We must constantly remind ourselves that it is only our ‘rule of law’ that protects us from greater anarchy. It is our Constitution, that miraculous document written before steam, electricity or electronic commerce, that guards us from constant political chaos. The very threads of the individual freedoms woven into that document are as much the lifelines to our individualism as they are the warp and woof of the national fabric.

 

 

If we view areas of the world, such as the Balkans, Equatorial Africa and the Middle East as examples, the United States, as a political entity, ought not to have survived its infancy.

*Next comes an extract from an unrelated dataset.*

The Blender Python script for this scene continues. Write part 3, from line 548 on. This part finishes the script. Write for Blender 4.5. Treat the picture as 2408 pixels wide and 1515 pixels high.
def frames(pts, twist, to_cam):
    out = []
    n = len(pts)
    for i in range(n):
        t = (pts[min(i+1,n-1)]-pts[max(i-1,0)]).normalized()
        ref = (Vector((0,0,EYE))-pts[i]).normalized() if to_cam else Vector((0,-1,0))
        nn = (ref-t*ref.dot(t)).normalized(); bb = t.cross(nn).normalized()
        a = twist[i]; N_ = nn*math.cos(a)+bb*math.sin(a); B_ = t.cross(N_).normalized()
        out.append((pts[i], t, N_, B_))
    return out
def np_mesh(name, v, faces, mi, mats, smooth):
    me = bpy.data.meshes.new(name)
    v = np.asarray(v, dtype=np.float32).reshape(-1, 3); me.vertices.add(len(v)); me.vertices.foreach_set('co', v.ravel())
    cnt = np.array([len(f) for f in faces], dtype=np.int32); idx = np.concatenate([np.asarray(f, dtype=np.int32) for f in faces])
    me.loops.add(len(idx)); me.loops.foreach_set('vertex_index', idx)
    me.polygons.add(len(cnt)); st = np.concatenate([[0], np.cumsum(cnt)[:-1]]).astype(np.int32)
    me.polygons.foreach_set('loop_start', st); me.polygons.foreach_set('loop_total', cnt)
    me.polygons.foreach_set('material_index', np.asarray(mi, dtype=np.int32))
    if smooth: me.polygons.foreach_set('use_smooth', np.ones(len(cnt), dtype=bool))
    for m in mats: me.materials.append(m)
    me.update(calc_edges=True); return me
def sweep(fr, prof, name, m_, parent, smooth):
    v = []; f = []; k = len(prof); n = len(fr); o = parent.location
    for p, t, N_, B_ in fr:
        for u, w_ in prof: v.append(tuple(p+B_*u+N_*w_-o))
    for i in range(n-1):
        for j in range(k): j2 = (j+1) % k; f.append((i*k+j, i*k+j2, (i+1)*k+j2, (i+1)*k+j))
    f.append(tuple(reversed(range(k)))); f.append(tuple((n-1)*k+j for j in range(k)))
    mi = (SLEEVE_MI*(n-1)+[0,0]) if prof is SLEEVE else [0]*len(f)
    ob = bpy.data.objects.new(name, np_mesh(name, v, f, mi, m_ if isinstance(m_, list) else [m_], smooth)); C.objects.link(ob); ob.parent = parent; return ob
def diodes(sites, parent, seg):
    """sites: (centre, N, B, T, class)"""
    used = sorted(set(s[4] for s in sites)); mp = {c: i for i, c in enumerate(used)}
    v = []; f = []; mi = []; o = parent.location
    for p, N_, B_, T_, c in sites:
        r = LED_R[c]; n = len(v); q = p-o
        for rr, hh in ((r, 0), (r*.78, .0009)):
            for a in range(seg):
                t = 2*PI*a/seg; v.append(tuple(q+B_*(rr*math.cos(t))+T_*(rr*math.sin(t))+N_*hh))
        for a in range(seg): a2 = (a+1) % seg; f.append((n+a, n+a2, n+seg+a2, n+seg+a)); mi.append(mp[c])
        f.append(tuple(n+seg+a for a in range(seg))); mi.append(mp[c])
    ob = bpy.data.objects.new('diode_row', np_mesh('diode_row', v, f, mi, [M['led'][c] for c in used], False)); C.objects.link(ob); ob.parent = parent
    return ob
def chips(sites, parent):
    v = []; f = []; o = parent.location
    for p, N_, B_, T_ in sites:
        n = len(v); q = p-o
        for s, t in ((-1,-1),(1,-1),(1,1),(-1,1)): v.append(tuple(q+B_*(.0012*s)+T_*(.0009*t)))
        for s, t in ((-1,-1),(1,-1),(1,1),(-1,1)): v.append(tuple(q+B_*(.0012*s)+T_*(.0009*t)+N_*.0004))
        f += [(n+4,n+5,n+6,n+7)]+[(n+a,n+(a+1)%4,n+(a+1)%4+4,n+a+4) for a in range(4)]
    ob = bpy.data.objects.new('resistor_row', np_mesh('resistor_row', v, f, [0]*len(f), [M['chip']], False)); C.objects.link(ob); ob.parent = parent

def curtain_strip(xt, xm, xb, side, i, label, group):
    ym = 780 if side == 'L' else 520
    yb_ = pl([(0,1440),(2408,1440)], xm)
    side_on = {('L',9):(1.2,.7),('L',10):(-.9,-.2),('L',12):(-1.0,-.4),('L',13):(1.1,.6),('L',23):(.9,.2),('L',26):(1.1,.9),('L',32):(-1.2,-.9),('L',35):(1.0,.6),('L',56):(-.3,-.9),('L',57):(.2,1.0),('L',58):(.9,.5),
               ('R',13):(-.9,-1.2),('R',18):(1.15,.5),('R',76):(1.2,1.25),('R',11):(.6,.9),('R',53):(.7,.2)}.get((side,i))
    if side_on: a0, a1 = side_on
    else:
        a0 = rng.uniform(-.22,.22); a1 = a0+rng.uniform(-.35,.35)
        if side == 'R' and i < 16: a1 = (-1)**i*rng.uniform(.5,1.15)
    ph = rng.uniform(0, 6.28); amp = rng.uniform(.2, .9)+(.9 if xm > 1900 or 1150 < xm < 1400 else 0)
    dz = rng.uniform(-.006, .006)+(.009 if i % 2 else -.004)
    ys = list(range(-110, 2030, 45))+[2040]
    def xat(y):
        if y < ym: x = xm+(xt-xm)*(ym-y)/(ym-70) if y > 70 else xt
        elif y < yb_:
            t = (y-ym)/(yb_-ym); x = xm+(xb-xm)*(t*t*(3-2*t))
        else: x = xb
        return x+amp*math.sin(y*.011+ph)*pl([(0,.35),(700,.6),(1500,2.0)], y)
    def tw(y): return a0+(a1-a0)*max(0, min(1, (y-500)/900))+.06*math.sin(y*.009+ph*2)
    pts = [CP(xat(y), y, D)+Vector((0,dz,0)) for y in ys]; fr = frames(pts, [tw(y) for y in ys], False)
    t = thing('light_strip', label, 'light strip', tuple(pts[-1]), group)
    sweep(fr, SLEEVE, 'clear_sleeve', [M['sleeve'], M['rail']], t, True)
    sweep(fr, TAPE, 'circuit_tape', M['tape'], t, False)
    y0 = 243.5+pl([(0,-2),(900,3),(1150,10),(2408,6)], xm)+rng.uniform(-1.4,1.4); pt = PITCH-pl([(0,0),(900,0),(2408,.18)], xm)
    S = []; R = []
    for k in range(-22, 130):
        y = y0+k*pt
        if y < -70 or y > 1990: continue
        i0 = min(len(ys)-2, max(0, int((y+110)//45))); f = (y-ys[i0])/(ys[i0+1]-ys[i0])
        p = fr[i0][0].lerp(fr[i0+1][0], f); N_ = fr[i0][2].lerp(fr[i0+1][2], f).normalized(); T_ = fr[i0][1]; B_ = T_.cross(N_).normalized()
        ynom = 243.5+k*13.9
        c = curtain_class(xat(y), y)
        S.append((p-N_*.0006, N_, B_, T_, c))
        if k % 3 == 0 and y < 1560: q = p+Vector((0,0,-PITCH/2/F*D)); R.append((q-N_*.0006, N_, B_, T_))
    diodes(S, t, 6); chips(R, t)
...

We inhabit a geographic area 3000 miles wide, encompassing lifeless deserts, towering mountains, seemingly endless shorelines, verdant plains and virgin forests; small identifiable entities bound inexplicably into a single economic union. And, we have populated it with every major ethnic, cultural, racial and religious faction in the world; all woven into that shimmering tough fabric of many colors we call ‘the Americans’.

 

 

Despite our own historical visits to the dark-side of humanity, the United States is still the place to which the world’s ‘unwanted’ continue to emigrate. We may, among our other firsts, be the only nation where our population celebrates both its diversity and its national identity in, virtually, the same breath. I’ve never heard of Pakistani-Britons or Japanese-Peruvians, yet both countries have fairly large contingents of immigrants. Within our shores and borders, we celebrate Asian, Hispanic and Middle-Eastern cultural infusions, yet these groups choose to blend together as much as they stand apart, calling themselves Asian-Americans, Hispanic-Americans and despite all our attempts at genocide … Native-Americans. What is it about this place we call America? What is its magic?

 

 

The magic is in the very people who make up ‘America’. For every example of cruelty are a hundred examples of kindness. From each spotlit demonstration of injustice reflect a thousand examples of self-sacrifice. For each individual who would destroy our way of life in a senseless act of terror are a million who believe that, while admittedly imperfect, it is the best on earth and each works to make it even better for all Americans; even our most vocal detractors.

 

 

The Framers didn’t know the magic they had wrought. Within the Constitution lies the strength of America. Dissent is protected; for it prevents the majority from become a tyrant. Diversity is welcomed; for it nourishes our national character. Our history may be spotted with the same stains as other lands, but at least we try very hard not to make the same mistake twice. Now, that trait is worthy of emulation.